━━ Given data

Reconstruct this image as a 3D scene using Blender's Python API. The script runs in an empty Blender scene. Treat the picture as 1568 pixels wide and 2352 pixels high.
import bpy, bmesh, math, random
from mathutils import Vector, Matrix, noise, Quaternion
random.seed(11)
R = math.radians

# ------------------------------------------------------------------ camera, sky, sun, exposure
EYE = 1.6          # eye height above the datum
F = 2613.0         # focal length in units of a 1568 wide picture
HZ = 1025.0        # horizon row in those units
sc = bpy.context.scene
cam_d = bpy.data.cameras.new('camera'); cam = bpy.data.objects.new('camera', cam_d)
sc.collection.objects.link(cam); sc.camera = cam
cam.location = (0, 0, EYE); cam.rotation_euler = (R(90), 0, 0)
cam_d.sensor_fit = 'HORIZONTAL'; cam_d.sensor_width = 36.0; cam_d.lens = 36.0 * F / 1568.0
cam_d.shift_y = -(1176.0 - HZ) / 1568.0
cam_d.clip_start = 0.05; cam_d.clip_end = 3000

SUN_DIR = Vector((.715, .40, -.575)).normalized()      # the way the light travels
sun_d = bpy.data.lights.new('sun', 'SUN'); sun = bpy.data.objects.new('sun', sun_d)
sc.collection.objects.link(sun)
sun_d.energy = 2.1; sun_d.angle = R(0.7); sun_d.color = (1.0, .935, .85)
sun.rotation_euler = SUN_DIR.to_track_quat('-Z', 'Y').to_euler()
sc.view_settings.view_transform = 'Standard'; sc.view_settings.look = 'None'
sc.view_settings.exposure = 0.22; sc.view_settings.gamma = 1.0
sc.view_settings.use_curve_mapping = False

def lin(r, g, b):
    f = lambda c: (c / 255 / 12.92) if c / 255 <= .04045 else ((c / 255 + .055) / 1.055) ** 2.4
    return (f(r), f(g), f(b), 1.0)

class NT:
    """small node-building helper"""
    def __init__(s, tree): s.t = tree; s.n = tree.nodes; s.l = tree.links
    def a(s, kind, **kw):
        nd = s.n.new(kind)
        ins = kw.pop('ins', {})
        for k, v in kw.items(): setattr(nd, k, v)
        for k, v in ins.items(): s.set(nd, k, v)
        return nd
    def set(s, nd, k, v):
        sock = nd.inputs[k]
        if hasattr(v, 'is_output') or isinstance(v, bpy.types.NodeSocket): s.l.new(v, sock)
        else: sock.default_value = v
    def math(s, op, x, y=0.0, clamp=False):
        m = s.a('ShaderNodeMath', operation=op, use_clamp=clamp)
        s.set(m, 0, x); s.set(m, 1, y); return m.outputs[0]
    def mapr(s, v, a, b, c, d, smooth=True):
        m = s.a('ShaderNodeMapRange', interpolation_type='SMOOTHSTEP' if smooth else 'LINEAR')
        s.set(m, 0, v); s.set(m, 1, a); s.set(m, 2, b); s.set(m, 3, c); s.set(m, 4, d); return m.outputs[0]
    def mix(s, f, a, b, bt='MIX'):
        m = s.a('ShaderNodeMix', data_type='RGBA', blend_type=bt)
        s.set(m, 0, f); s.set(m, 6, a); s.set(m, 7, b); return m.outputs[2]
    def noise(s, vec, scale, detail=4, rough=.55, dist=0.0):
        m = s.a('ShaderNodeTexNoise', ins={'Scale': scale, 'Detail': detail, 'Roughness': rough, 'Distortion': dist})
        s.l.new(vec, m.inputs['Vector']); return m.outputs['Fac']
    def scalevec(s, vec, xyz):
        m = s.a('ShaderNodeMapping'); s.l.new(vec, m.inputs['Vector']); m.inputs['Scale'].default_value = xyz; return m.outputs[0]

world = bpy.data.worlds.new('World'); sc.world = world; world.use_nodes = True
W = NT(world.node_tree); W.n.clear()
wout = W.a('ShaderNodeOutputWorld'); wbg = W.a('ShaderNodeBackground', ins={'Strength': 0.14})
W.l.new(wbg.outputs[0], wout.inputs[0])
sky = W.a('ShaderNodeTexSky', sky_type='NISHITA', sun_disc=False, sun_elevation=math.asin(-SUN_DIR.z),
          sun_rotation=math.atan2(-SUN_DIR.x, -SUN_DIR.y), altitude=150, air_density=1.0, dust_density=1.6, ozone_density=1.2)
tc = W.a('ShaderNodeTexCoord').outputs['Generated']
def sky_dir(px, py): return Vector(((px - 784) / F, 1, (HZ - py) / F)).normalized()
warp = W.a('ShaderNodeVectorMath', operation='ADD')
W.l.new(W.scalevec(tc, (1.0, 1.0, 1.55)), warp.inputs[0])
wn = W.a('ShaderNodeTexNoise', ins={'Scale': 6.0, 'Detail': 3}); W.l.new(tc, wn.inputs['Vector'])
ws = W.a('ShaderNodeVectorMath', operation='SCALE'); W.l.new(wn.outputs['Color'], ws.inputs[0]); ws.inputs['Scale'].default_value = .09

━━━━

▶ Written problem: From the first line of the data above to the line holding "R = math.radians", reproduce each line exactly; emit no other lines.

▶ Written solution:
Reconstruct this image as a 3D scene using Blender's Python API. The script runs in an empty Blender scene. Treat the picture as 1568 pixels wide and 2352 pixels high.
import bpy, bmesh, math, random
from mathutils import Vector, Matrix, noise, Quaternion
random.seed(11)
R = math.radians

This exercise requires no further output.